В ходе укомплектования выяснилось, что наши потери убитыми и ранеными за первые дни войны были не столь значительными, какими они казались до этого. Части нашей дивизии редели главным образом за счет пропавших без вести. Подразделения, не имевшие транспорта, отходили в стороны, двигались по проселкам через леса и отставали от главных сил. Теперь эти подразделения разыскивали свои полки или вливались в другие части.
— Ну, товарищ Морозов, собирай артиллерию, тащи в дивизию все, что попадется под руку. Людей найдем, дело за пушками! — распорядился Тер-Гаспарян.
На ближайших складах орудий не оказалось. Мы пополнялись ими за счет «перехвата» на дорогах. 141-й артполк так и остался без гаубиц. Он представлял собой пешую команду численностью около шестисот человек. Для полковой и батальонной артиллерии удалось достать девять пушек калибром 45–76 миллиметров и десять 82-, 120-миллиметровых минометов.

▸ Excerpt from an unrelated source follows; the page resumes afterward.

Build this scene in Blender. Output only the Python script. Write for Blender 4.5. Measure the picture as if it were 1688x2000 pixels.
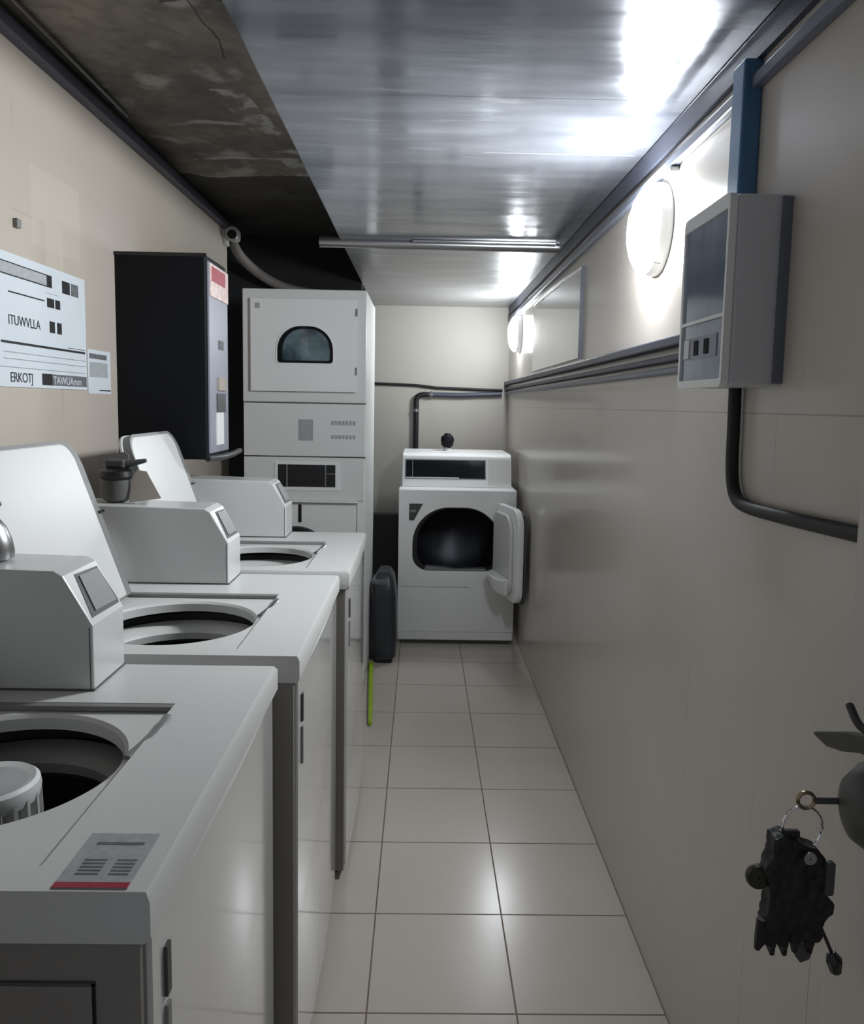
import bpy, bmesh, math, random
from mathutils import Vector, Matrix
PI = math.pi
random.seed(4)
S = bpy.context.scene
COL = S.collection
for o in list(bpy.data.objects):
    bpy.data.objects.remove(o)

# ------------------------------------------------------------ camera, world, exposure
F, CX, CY, RHO, PITCH, YAW, HC = 1520.0, 844.0, 950.0, .018, .104637, .014313, 1.39
cd = bpy.data.cameras.new('camera'); cam = bpy.data.objects.new('camera', cd); COL.objects.link(cam)
cd.sensor_fit = 'VERTICAL'; cd.sensor_height = 24.0; cd.lens = 24.0 * F / 2000.0
cd.shift_y = -(1000.0 - CY) / 2000.0
cd.clip_start = .02
cam.matrix_world = Matrix.Translation((0, 0, HC)) @ Matrix.Rotation(-YAW, 4, 'Z') @ Matrix.Rotation(PI/2 - PITCH, 4, 'X') @ Matrix.Rotation(RHO, 4, 'Z')
S.camera = cam
w = bpy.data.worlds.new('world'); S.world = w; w.use_nodes = True
w.node_tree.nodes['Background'].inputs[0].default_value = (.85, .9, 1, 1)
w.node_tree.nodes['Background'].inputs[1].default_value = .045
S.view_settings.view_transform = 'Standard'; S.view_settings.look = 'None'
S.view_settings.gamma = 1; S.view_settings.use_curve_mapping = False
S.view_settings.exposure = 2.8
LAMP_STRENGTH = 30.0; FAR_LAMP_STRENGTH = 17.0; LAMP_COLOUR = (.91, .96, 1.0)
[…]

В полном составе прибыла наша штабная батарея. Оторвавшись от штаба дивизии, она отходила по Брестскому шоссе через Бобруйск. В районе Довска командир батареи младший лейтенант Макаров случайно встретил работника штаба армии, который и направил батарею сюда.
В конце первой недели июля вернулись в дивизию полковник Семенов и капитан Деревенец. Они привели с собой 107-й стрелковый и 84-й артиллерийский полки, которые разыскали еще 27 июня севернее Слуцка.
Деревенец рассказал мне о боевых действиях этих частей.
107-й полк развернулся 24 июня перед Слонимом, куда он был переброшен автотранспортом. 84-й артполк вступил в бой позднее в районе Барановичей. Здесь в первом бою артиллеристы подбили с десяток фашистских танков, при этом потеряли всего лишь два орудия.
26-27 июня полки сражались бок о бок с мотострелковой дивизией, имевшей на вооружении одни лишь винтовки и пулеметы.
В бою с прорвавшимся противником артиллеристы обоих наших полков подбили и уничтожили еще десять танков. Капитан Деревенец восхищался умелыми действиями батареи лейтенанта В. Э. Шомоди, которая больше всех подбила танков, не потеряв ни одного орудия.
Проверяя перед этим боем организацию противотанковой обороны, Деревенец случайно встретил в лесу группу женщин с детьми, в том числе и свою семью: жену с дочкой. Эти женщины — жены командиров — 24 июня пешком вышли из Слуцка по дороге на Минск.